Written task: Copy all the material below, exactly as it stands.

>>>>>

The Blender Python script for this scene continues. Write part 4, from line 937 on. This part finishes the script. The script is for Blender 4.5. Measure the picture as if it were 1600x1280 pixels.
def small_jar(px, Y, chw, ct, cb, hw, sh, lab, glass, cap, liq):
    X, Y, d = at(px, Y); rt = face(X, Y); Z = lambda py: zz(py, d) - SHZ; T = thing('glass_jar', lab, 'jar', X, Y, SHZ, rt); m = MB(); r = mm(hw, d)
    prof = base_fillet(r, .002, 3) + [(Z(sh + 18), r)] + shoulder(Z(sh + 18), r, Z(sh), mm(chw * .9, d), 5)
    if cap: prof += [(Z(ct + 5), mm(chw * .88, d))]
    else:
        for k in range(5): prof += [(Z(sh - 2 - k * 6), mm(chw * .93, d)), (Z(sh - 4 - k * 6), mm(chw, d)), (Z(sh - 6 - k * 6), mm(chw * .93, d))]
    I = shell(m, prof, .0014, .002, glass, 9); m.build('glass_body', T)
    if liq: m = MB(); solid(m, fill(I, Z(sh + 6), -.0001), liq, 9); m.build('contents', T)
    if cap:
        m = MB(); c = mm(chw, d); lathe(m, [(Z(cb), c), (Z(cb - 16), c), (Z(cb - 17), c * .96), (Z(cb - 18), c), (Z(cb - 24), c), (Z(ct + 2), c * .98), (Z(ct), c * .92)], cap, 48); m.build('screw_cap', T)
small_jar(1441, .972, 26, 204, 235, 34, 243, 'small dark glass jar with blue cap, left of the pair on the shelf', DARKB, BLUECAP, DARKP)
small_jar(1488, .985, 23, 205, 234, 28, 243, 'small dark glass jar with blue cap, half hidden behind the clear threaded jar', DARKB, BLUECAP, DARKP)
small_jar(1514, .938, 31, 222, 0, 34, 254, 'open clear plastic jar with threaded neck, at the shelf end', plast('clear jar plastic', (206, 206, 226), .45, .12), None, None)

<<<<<

Task answer:
The Blender Python script for this scene continues. Write part 4, from line 937 on. This part finishes the script. The script is for Blender 4.5. Measure the picture as if it were 1600x1280 pixels.
def small_jar(px, Y, chw, ct, cb, hw, sh, lab, glass, cap, liq):
    X, Y, d = at(px, Y); rt = face(X, Y); Z = lambda py: zz(py, d) - SHZ; T = thing('glass_jar', lab, 'jar', X, Y, SHZ, rt); m = MB(); r = mm(hw, d)
    prof = base_fillet(r, .002, 3) + [(Z(sh + 18), r)] + shoulder(Z(sh + 18), r, Z(sh), mm(chw * .9, d), 5)
    if cap: prof += [(Z(ct + 5), mm(chw * .88, d))]
    else:
        for k in range(5): prof += [(Z(sh - 2 - k * 6), mm(chw * .93, d)), (Z(sh - 4 - k * 6), mm(chw, d)), (Z(sh - 6 - k * 6), mm(chw * .93, d))]
    I = shell(m, prof, .0014, .002, glass, 9); m.build('glass_body', T)
    if liq: m = MB(); solid(m, fill(I, Z(sh + 6), -.0001), liq, 9); m.build('contents', T)
    if cap:
        m = MB(); c = mm(chw, d); lathe(m, [(Z(cb), c), (Z(cb - 16), c), (Z(cb - 17), c * .96), (Z(cb - 18), c), (Z(cb - 24), c), (Z(ct + 2), c * .98), (Z(ct), c * .92)], cap, 48); m.build('screw_cap', T)
small_jar(1441, .972, 26, 204, 235, 34, 243, 'small dark glass jar with blue cap, left of the pair on the shelf', DARKB, BLUECAP, DARKP)
small_jar(1488, .985, 23, 205, 234, 28, 243, 'small dark glass jar with blue cap, half hidden behind the clear threaded jar', DARKB, BLUECAP, DARKP)
small_jar(1514, .938, 31, 222, 0, 34, 254, 'open clear plastic jar with threaded neck, at the shelf end', plast('clear jar plastic', (206, 206, 226), .45, .12), None, None)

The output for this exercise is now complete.